I realize their usefulness. In fact, I activate and deactivate them when I need them
Thanks Frank

Aye, indeed.
When the footprints are first imported on the PCB, the ratsnest looks … like a ratsnest (or a birdsnest?), anyway, it’s a big mess. I usually start by sorting the footprints in the PCB editor into a bunch of small groups that have interactions with each other. That makes ratsnest lines shorter and keeps (most of them) inside each group. I usually do this even before a PCB outline is present, and it is just a rough sorting.

A second step is to roughly define the relative location of those groups. Ratsnest can help here, but it can also be a bit misleading. Knowing how those groups interact from the schematic helps here.

In a following step you can decide on relative positions between the parts in each group The goals are a bit contradictory. It is a compromise between making short connections (PCB wiring takes up PCB area, it’s not about the length itself but about the PCB area), and connections not crossing each other, because those are more difficult to route. It is also a combination of how the parts in the group interact both with each other, and with connections with other groups.

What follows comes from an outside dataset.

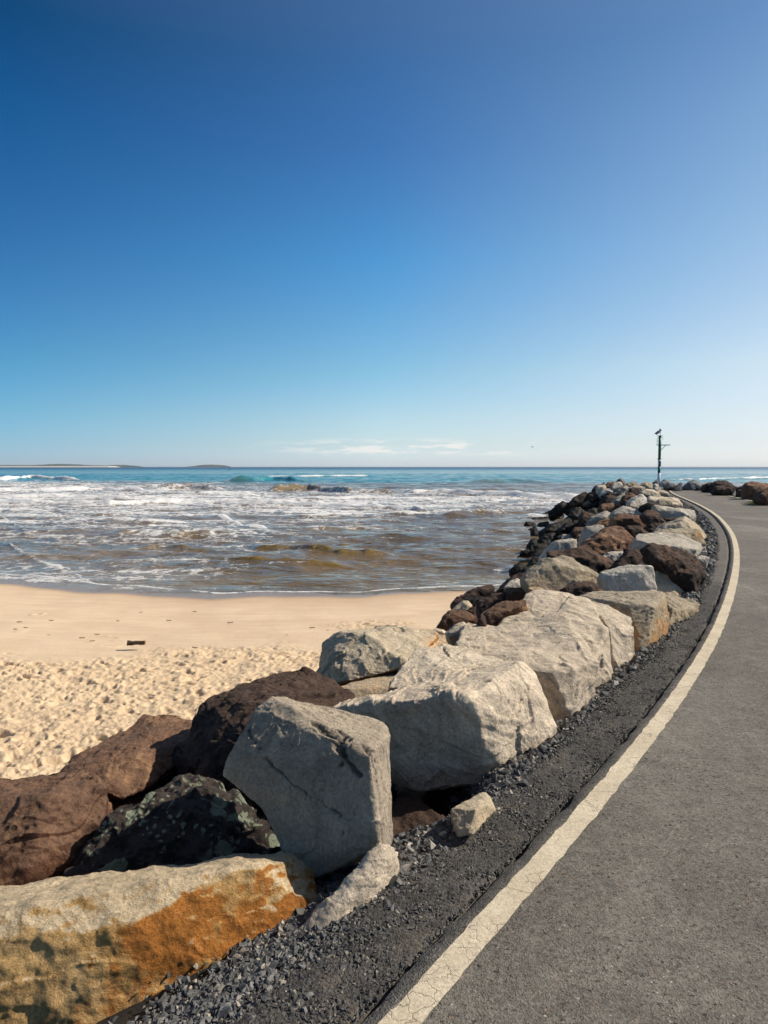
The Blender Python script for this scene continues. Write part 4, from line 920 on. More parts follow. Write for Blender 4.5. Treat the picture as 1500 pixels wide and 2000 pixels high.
mid('F', [(880, 218), (960, 150), (1080, 95), (1195, 43), (1232, 62), (1320, 140), (1395, 230), (1418, 272), (1380, 295), (1300, 240), (1000, 220)], 'tan', 'tan triangular boulder with a sharp peak by the gravel', dY=1.0, lean=.3, stain=lambda co, nr, q: .15 + 0 * co[:, 0])
mid('F', [(160, 350), (270, 250), (380, 180), (450, 150), (560, 135), (600, 150), (680, 240), (692, 360), (640, 410), (390, 430), (290, 390)], 'brown', 'massive brown boulder left of the long flat slab', dY=.1, lean=.5)
mid('F', [(160, 300), (220, 150), (300, 135), (430, 138), (462, 160), (300, 260), (190, 330)], 'light', 'pale slanting slab behind the massive brown boulder', dY=.5)
mid('F', [(590, 150), (650, 130), (740, 135), (850, 215), (700, 245), (640, 235)], 'black', 'dark brown boulder in the gap above the long flat slab', dY=.6)
mid('F', [(460, 130), (480, 60), (560, 15), (620, 20), (660, 38), (750, 35), (810, 60), (822, 140), (800, 165), (700, 140), (500, 155)], 'brown', 'saddle-backed brown boulder with an orange left side', dY=.2, lean=.3, stain=lambda co, nr, q: .2 + 1.0 * sst(-nr[:, 0], .2, .7))
mid('F', [(818, 150), (880, 60), (940, 50), (1012, 110), (930, 200), (840, 210)], 'black', 'dark lumpy rock left of the tan triangle', dY=.6)
mid('F', [(990, 62), (1060, 70), (1110, 52), (1122, 80), (1050, 100)], 'black', 'small dark rock behind the tan triangle', dY=1.2)
mid('F', [(385, 428), (480, 390), (600, 375), (635, 385), (560, 460), (500, 490), (450, 470)], 'light', 'narrow whitish rock between two dark boulders below the massive brown one', dY=.2)
mid('G', [(395, 860), (400, 750), (480, 660), (570, 590), (640, 570), (740, 555), (830, 560), (832, 600), (760, 680), (650, 740), (450, 850)], 'light', 'pale streaked slab standing on edge on the seaward side', dY=.2, lean=.2, bulge=.15)
mid('G', [(635, 580), (650, 505), (760, 500), (820, 550), (740, 580)], 'light', 'small grey rock behind the streaked slab', dY=.6)
mid('G', [(650, 715), (680, 680), (735, 685), (720, 730)], 'tan', 'tiny orange rock in front of the streaked slab', dY=0, stain=lambda co, nr, q: .7 + 0 * co[:, 0])
mid('F', [(1292, 445), (1360, 425), (1428, 445), (1400, 505), (1340, 505)], 'light', 'small whitish rock at the edge of the gravel below the long flat slab', dY=-.3)
mid('F', [(1345, 345), (1390, 335), (1396, 370), (1352, 375)], 'light', 'fist-sized pale rock against the right end of the long flat slab', dY=.3)
mid('F', [(1348, 385), (1400, 378), (1408, 402), (1356, 410)], 'light', 'fist-sized pale rock just below its twin by the long flat slab', dY=0)
# seaward flank, wet and dark
DK = 'dark boulder on the seaward slope'
G_ = [
 ([(730, 155), (740, 100), (830, 40), (930, 15), (980, 60), (970, 120), (880, 165)], 'black', 'dark rounded boulder topping the seaward slope against the foam'),
 ([(880, 150), (885, 80), (930, 50), (985, 70), (985, 115), (930, 150)], 'tan', 'small boulder with a square tan face in the dark slope'),
 ([(535, 210), (580, 160), (660, 115), (730, 128), (750, 165), (640, 215)], 'wet', 'dark boulder outlined against white foam, second step of the slope'),
 ([(640, 210), (690, 160), (830, 152), (850, 195), (730, 260)], 'wet', 'black boulder with a lit olive edge, right of the second step'),
 ([(400, 300), (430, 260), (500, 220), (515, 290), (450, 330)], 'wet', 'dark boulder outlined against the foam, third step of the slope'),
 ([(490, 235), (550, 200), (640, 198), (652, 240), (560, 290), (500, 305)], 'wet', 'grey-topped dark boulder above the third step'),
 ([(500, 370), (540, 280), (620, 235), (660, 270), (672, 320), (610, 360), (530, 400)], 'wet', 'egg-shaped brownish boulder in the middle of the dark slope'),
 ([(295, 350), (310, 310), (400, 308), (490, 290), (505, 350), (400, 390)], 'wet', 'long low black boulder near the water, above the blocky corner rock'),
 ([(208, 462), (210, 370), (250, 353), (340, 370), (335, 440), (270, 470)], 'wet', 'blocky black corner rock jutting into the water'),
 ([(72, 465), (100, 425), (140, 432), (212, 410), (215, 460)], 'wet', 'low wave-washed rock out in the foam left of the corner rock'),
 ([(188, 510), (250, 465), (340, 408), (362, 430), (290, 510), (240, 530)], 'wet', 'low black rock at the waterline under the corner rock'),
 ([(275, 555), (280, 470), (320, 435), (380, 455), (385, 510), (340, 560)], 'wet', 'upright black rock with an olive lit top at the waterline'),
 ([(340, 440), (380, 370), (490, 350), (505, 410), (420, 460)], 'wet', 'black boulder below the long low one'),
 ([(390, 480), (520, 390), (730, 308), (772, 330), (730, 390), (560, 450), (440, 500)], 'wet', 'long ridge-backed black boulder crossing the dark slope'),
 ([(690, 320), (790, 200), (860, 188), (905, 230), (860, 290), (760, 330)], 'wet', 'wide black boulder high on the dark slope'),
 ([(600, 430), (700, 370), (830, 358), (862, 412), (760, 460), (640, 490)], 'wet', 'black boulder with a thin sunlit top right of the long ridge'),
 ([(365, 575), (440, 500), (560, 478), (602, 500), (590, 580), (440, 600)], 'wet', 'squat black boulder above the rounded waterline rocks'),
 ([(855, 290), (900, 240), (1000, 268), (1048, 285), (970, 390), (930, 420), (860, 350)], 'black', 'dark block with a reddish layered top'),
 ([(752, 505), (800, 430), (900, 415), (950, 480), (900, 510), (810, 540)], 'black', 'olive-brown rounded boulder behind the small grey rock'),
 ([(800, 545), (860, 500), (950, 490), (1000, 530), (900, 560)], 'brown', 'low brown rock right below the olive-brown rounded boulder'),
 ([(235, 655), (280, 560), (340, 546), (412, 600), (340, 655)], 'wet', 'peaked black rock at the waterline'),
 ([(268, 665), (330, 610), (420, 618), (505, 650), (450, 700), (320, 720)], 'wet', 'rounded black rock just below the peaked one'),
 ([(138, 728), (240, 670), (310, 700), (295, 738)], 'wet', 'low flat black rock reaching out into the water'),
 ([(298, 745), (330, 700), (470, 678), (465, 720), (400, 760)], 'wet', 'low black rock between the flat one and the streaked slab'),
 ([(235, 880), (300, 770), (400, 735), (400, 870), (330, 900)], 'wet', 'black boulder at the foot of the streaked slab'),
 ([(600, 610), (640, 560), (700, 590), (580, 690), (500, 700)], 'wet', 'black rock partly hidden behind the streaked slab'),
 ([(895, 190), (1000, 130), (1100, 78), (1115, 120), (1000, 190), (940, 210)], 'wet', 'long black boulder under the summit rocks'),
 ([(948, 70), (960, 20), (1020, -5), (1070, 10), (1085, 60), (1000, 105)], 'black', 'round dark brown boulder left of the summit rocks'),
 ([(1070, 210), (1110, 150), (1240, 133), (1335, 155), (1300, 210), (1220, 255), (1090, 250)], 'brown', 'smooth reddish brown boulder in the middle of the upper slope'),
 ([(1080, 145), (1150, 50), (1260, 38), (1305, 75), (1250, 140)], 'black', 'rough black boulder left of the leaning pale slab'),
 ([(900, 260), (1000, 190), (1080, 188), (1095, 250), (1040, 290)], 'wet', 'black boulder left of the smooth reddish one'),
 ([(405, 615), (420, 573), (500, 568), (518, 600), (480, 640)], 'wet', 'small wet rock with a glinting top'),
 ([(128, 605), (190, 588), (270, 588), (200, 615)], 'wet', 'thin wave-washed rock barely above the water'),
 ([(500, 640), (560, 585), (600, 600), (540, 680)], 'wet', 'black rock right of the glinting small one'),
 ([(1005, 405), (1100, 340), (1222, 312), (1228, 400), (1090, 410)], 'brown', 'orange-brown rock left of the saddle-backed boulder'),
 ([(958, 405), (965, 340), (1060, 265), (1170, 228), (1222, 260), (1212, 310), (1060, 370)], 'light', 'blue-grey angular block above the orange-brown rock'),
]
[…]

The ratsnest does help quite a lot here.

Once this is done you can start moving the groups closer together, and get them organized in such a way that they will fit on the PCB. This is also the time to draw the PCB outline and place mounting holes.

After this roughly 50% to 70% of the PCB design is already finished, and that is before even a single track has been drawn. A good footprint placement is a very important part of the PCB design. It can easily be the difference between “easy to route” and “impossible to finish”. One of the common problems is placing footprints too close together and not leaving enough room for the copper tracks.